Just don’t make a purposeful search for those favourite lines. Not if you want to remain true to the spirit of this book. Instead, remain receptive. Putter. Wander. Watch and wait. For a bricoleuris not a collector. He has none of the collector’s urge to target, pin down, or own the object of his curiosity, none of the collector’s need to force the issue. “I’ve embraced uncertainty, the haphazard, as a discipline, trusting in what is given,” Dragland says. True, “[t]here is no real finding without fully engaged looking.” But the temper, the tone of that engagement is open. No need to narrow the aperture.

This is the essayist’s stance, if “stance” is not too static a word to describe a mind forever seeking to represent itself in motion.  Don’t mind me, the essayist says, I’m just scrounging around here. Bringing home bits and pieces of this and that. Driftwood, old tires, beach glass, stones. Whatever. Essayists as a group are known for this kind of wayward wandering. But I wonder if sometimes our stance may be a pose, or (more charitably) a helpful disguise, allowing us to hide our delight in form. Our puttering may not be directed at any end, but for people who supposedly abjure pattern and design, we take inordinate joy in discovering connections. “Following the brush,” the Japanese call it. Fill in a background with jottings or listings; eventually, a subject emerges.
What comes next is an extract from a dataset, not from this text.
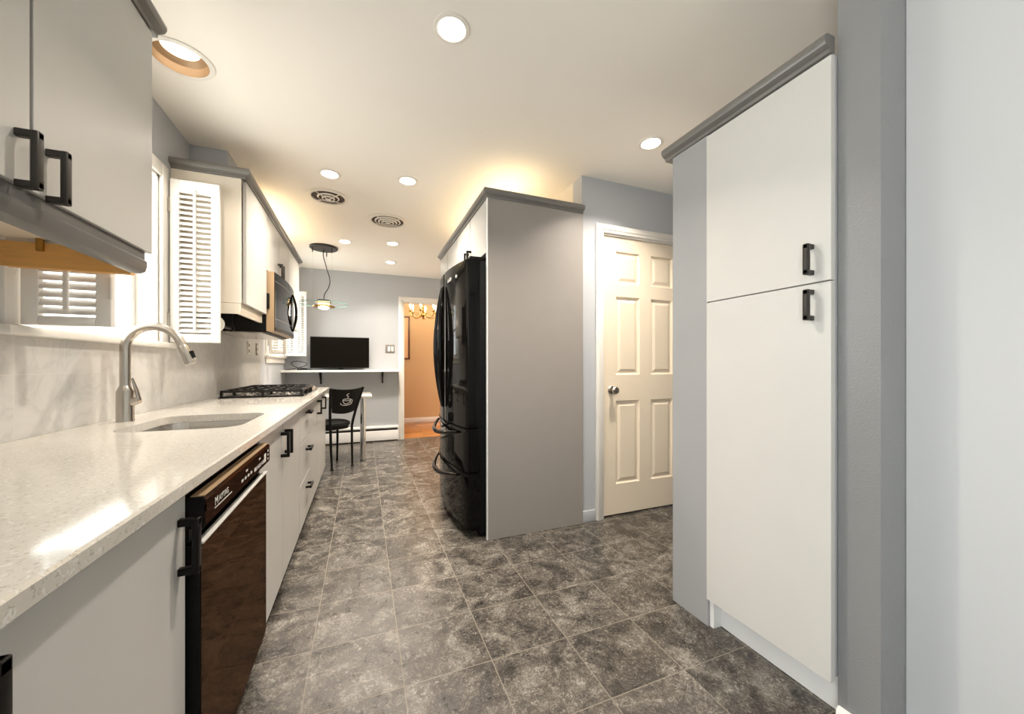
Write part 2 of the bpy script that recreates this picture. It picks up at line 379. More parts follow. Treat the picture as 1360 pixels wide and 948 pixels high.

The subject here is the bricoleur himself, and what goes into the making of such a man. The cover typography hints at the text’s parallel structure: “the bricoleur” and “his sentences” divided precisely midline by an inverted ampersand, just as the book divides between commentary and the sentences themselves. Yet the division is suspect, for the bricoleur is everywhere within his sentences, as he well knows. Mistrustful of the insistent “I,” in this idiosyncratic volume, Dragland nevertheless assembles an intellectual autobiography. His teachers are poets, including Margaret Avison, Roo Borson, Phil Hall, Jay Macpherson, Don McKay, Mary Oliver, Michael Ondaatje, Colleen Thibaudeau. Other teachers are scholars, such as Edward P.nJ. Corbett (author of an influential text on rhetoric) and Northrop Frye (who needs no introduction). Those great systematizers of language on its micro and macro levels might seem, at first glance, peculiar mentors for a man of Dragland’s temperament and aesthetic inclinations. But in fact, the magpie mind discovers treasures in every field. Besides, there is another side to his character.

Bricoleur. Bricklayer. The play on words is intentional. After all, the author is arguably CanLit’s hardest-working mason, having founded both an important literary press and a magazine called Brick. What’s more, in addition to penning ten books of his own, for almost thirty years, Stan Dragland thrived (or at least survived) in academia. “Maverick” scholar or not, you can’t do that kind of work without some periods of dogged application. Bricoleur—the collagist, lover of fragments and random accidents. Bricklayer—the methodical builder. Are these, in fact, so antithetical?

That is just one of the questions this fascinating assemblage raised for me. Do these sentences tell a story or state an argument? If they do, it is an oblique one. No matter. There’s something magical in the age-old classification of tropes and schemes, something magical in the way these sentences jostle up against each other. There’s fun in finding Christopher Smart in bed with Gertrude Stein; Warren Zevon wedged between Margaret Avison and Seamus Heaney; Ken Babstock on the same park bench as E. B. White. “It’s a lonely activity, writing. Even the most successful of us, doing what we feel called to do, may feel like orphans unless we chance to happen upon our spiritual family.” How to read a person? the book begins. Chart what he accumulates, say Ondaatje, Oliver, McKay. Reading this bricoleur’s accumulation of sentences, I felt companioned. I’d wander with him anywhere in the fields of language. Erudite, yet earthy. Confidential, yet not confessional. Part commonplace book, part essay, part memoir, part literary appreciation, The Bricoleur & His Sentences is as playful, perceptive, and profound as the spirit that animates it.